II. Die Neuordnung des Westens in einer multipolaren Weltordnung
Jenseits der Grenzen des Westens geht es nicht mehr primär um die Demokratie, sondern um die Bewahrung einer zivilisierten Ordnung. Eine internationale Ordnung beruht auf Hegemonie oder Gleichgewicht. Da die Hegemonie einer einzigen Weltmacht heute weder wünschenswert noch möglich ist, ist das Ziel eines Gleichgewichts zwischen den multipolaren Mächten alternativlos.

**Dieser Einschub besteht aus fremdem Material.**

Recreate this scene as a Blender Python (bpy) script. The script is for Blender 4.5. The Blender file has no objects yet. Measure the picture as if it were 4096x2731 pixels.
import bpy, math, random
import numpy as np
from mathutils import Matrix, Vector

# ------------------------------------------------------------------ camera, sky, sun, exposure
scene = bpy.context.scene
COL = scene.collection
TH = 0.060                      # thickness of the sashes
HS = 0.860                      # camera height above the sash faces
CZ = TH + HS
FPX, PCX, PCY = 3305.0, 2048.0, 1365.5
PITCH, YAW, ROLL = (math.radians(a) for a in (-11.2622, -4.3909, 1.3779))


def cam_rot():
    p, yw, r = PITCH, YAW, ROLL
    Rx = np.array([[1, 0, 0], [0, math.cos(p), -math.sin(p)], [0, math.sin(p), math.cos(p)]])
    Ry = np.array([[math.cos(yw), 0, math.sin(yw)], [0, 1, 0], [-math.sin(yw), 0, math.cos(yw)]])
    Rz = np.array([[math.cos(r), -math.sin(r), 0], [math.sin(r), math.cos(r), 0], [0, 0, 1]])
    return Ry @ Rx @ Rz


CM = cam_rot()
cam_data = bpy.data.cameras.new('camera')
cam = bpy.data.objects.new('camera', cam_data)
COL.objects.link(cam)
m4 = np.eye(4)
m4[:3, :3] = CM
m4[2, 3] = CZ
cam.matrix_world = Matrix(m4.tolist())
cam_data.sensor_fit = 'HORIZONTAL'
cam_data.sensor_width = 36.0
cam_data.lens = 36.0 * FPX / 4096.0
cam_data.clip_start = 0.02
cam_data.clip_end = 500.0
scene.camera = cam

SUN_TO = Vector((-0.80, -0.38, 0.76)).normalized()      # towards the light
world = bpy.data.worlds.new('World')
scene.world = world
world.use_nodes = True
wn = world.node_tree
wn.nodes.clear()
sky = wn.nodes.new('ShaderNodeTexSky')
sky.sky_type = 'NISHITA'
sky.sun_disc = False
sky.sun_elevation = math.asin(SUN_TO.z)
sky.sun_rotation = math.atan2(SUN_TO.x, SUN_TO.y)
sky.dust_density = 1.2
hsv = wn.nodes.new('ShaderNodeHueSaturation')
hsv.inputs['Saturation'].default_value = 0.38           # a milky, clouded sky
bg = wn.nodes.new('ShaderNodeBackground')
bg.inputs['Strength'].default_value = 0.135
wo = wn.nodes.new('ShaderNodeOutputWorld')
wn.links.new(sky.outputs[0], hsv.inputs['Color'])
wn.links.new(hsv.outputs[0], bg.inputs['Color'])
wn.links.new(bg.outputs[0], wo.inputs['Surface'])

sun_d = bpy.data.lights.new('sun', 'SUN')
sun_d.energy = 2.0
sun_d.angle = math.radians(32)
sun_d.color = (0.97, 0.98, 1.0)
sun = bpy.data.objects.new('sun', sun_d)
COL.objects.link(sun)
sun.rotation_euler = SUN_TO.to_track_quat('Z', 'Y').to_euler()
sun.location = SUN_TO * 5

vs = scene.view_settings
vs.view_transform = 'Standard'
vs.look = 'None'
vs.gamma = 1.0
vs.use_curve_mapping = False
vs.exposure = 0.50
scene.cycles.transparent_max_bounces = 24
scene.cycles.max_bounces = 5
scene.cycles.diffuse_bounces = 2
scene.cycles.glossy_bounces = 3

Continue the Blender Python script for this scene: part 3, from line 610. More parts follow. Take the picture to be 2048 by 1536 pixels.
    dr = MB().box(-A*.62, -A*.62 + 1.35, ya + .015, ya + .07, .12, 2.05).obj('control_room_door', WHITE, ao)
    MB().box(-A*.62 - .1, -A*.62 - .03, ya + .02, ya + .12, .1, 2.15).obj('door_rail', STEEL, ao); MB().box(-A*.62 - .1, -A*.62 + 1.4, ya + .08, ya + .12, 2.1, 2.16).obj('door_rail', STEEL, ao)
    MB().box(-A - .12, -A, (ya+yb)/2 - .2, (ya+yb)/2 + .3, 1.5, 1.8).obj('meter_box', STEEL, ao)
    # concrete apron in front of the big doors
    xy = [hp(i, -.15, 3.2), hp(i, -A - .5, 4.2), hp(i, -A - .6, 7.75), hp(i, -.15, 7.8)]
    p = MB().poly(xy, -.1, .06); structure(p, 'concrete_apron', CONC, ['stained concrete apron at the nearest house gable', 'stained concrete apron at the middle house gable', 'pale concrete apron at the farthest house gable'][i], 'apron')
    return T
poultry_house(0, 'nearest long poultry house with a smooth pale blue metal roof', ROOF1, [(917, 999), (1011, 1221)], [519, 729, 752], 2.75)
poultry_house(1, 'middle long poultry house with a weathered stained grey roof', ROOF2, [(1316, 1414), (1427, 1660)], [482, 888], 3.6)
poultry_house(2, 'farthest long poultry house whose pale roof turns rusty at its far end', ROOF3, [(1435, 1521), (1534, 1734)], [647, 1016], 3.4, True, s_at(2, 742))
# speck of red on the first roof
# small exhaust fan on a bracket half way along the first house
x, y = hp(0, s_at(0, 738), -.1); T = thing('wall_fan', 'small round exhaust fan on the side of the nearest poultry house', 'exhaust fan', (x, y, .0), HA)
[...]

Wer den Iran und Nord-Korea in Schach halten will, braucht tragfähige Beziehungen zu Russland und China. Eine neue Weltordnung kann nicht gegen Russland und China entstehen. In einer multipolaren Welt würden China und die USA, Russland und die EU zu ›Frenemies‹, die trotz aller politischen Differenzen und ökonomischen Konkurrenz aufeinander angewiesen sind. Russland und China sind Sphären des privilegierten Einflusses zuzugestehen, frei nach dem Motto: ›Jedem sein Mittelamerika‹. Welche Gefahren drohen, wenn dies nicht geschieht, zeigte schon die Kubakrise.
Keine Macht darf die Alleinherrschaft anstreben oder auch nur die Legitimität der anderen Mächte in Frage stellen. Dies erfordert zwar nicht die völkerrechtliche, aber die faktische Anerkennung der faktischen Hemisphären, auf die es auch im Fall der Krim hinauslaufen wird – wie zuvor im Fall Tibet.
Die Chancen für eine solche Ordnung erwachsen allein aus ihrer Notwendigkeit. Auch die großen Mächte sind mit einer Vielzahl von derzeit kaum kontrollierbaren transnationalen Prozessen konfrontiert: global agierendem Kapital, asymmetrisch kämpfenden Terroristen, Schleppern, Drogen- und Menschenhändlern. Gegen sie müssen sich die Staaten – unabhängig von ihren Strukturen und Werten – gemeinsam wehren.